How do I secure Terraform state files in Azure?▾
Store state in an Azure Storage Account with blob versioning enabled, container-level RBAC (not storage account keys), and a state locking mechanism via Azure Blob lease. Enable soft delete with 30-day retention. The storage account should be in a dedicated management subscription with network rules restricting access to your CI/CD runner IP ranges only.
When should I choose Terraform over Bicep for Azure infrastructure?▾
Choose Terraform when you manage multi-cloud resources (Azure + AWS/GCP), when your team already has Terraform expertise, or when you need the mature module ecosystem from the Terraform Registry. Choose Bicep for Azure-only environments where you want zero state management overhead and native ARM integration. In practice, many enterprises use both -- Bicep for Landing Zone platform and Terraform for application workloads.
How should I version Terraform modules in production?▾
Use semantic versioning (semver) with Git tags -- v1.0.0 for stable releases, v1.1.0 for backward-compatible features, v2.0.0 for breaking changes.
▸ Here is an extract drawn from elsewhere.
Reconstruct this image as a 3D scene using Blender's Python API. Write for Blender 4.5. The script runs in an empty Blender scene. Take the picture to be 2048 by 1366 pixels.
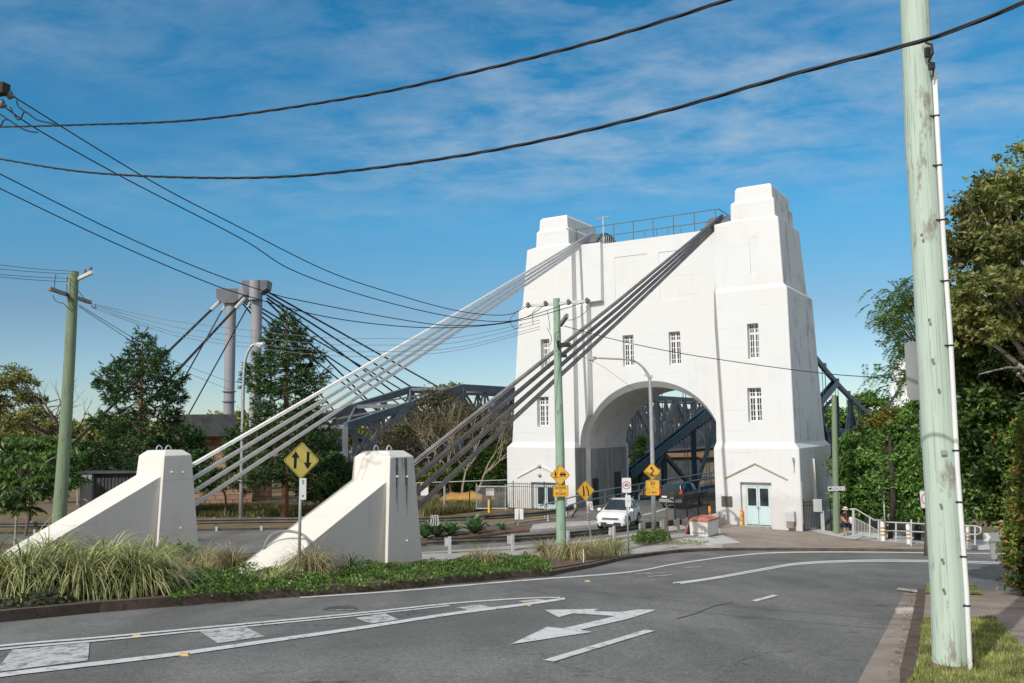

Pin module versions in root configurations using exact version constraints (version = "1.2.3") rather than ranges. Never use unversioned module references (source = "git::...") in production code.
What is drift detection and how do I implement it?▾
Drift detection identifies differences between your Terraform state and the actual Azure infrastructure -- for example, someone manually changed a firewall rule in the portal. Implement it by scheduling terraform plan in your CI/CD pipeline (e.g., daily cron job) and alerting on non-empty plan output. Tools like Spacelift and env0 have built-in drift detection dashboards.